Last time, I wrote about my:
…discomfort with Substack as a platform and a lot of their choices. “Move newsletter off of Substack to another platform” has been sitting on my to-do list for multiple years.
Welp, this week, that item has moved to the top of my to-do list, for a couple of reasons. For one, well…
Yikes! Yeah, Substack is a Nazi bar. Probably has been for a while, but then again, so much of America has become one too.
So this will be the last of these posts going out over this service. Please keep an eye out for new service from a different platform coming soon to an inbox near you. I hope you’ll continue on the journey with me because…
The other reason for the push to change now is that there will be an uptick in activity coming soon, as I’m cooking up something that will be launching in the near future. My habit — from years of seekrit projects, legally-constrained IP, and basic fear of setting expectations — has been to not talk about what I’m working on until the last possible moment, and even then, maybe not.

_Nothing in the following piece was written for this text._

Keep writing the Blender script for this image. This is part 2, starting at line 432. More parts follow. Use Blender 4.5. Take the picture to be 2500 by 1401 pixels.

But that’s about to change. Stay tuned.
In the meantime, here’s an old story I posted on Tumblr about that time I came face to face with an actual, no-shit, really meant it Nazi.
A Memory
In the mid-90s, I went to film school in Greensboro, North Carolina. Greensboro and me were not a good fit. Part of it was that I was young, too young for graduate school probably. Part of it was mental health - I was severely depressed for the majority of the time I was there. Part of it was culture clash – a loudmouth New Yorker in the South. I may be ethnically Jewish, but it’s never been a huge part of my identity. But in Greensboro, I was most definitely seen as “a Jew.” One girl I knew genuinely wept for me, because I was going to Hell.
One summer, I had shaved off all my hair to cope with the swampy heat. And I went into this tattoo shop; I wasn’t really thinking about getting more ink at that time, but was really just looking around. I wandered through the shop, seeing the standard things you’d expect - books of designs, photos of happy people showing off their new tattoos.
I wandered into the back, where the artist did his work. Next to his chair, there was a shelf with a bunch of items on it – cleaning supplies, some coins, bric-a-brac.
Taped to the shelf was a photo of Adolf Hitler.
It was like an out-of-body experience. You see video of neo-Nazis on the news, or hear stories about them, but this was an actual person, and actual Adolf-motherfucking-Hitler-worshipping person. I was standing in his shop. In his place of business, where he plied his trade, next to a photo of his idol.
I turned to leave as quickly as I could.
As I got towards the door, the shop owner emerged from behind a counter and moved towards me. I tensed.
He pointed at my head and asked, “Are you a skin? Or is that for comfort?”
It took me a second to parse that he was asking me if I was a skinhead. I muttered “comfort,” and left the shop. I climbed in my car and drove straight home. On the way, I passed two billboards that said “Jesus Christ, Savior Of The World. Ask Him To Be Yours Today.”
They’re here. They’ve always been here. Now they’re coming out of the woodwork, emboldened. And they will not be persuaded, convinced, or reasoned with.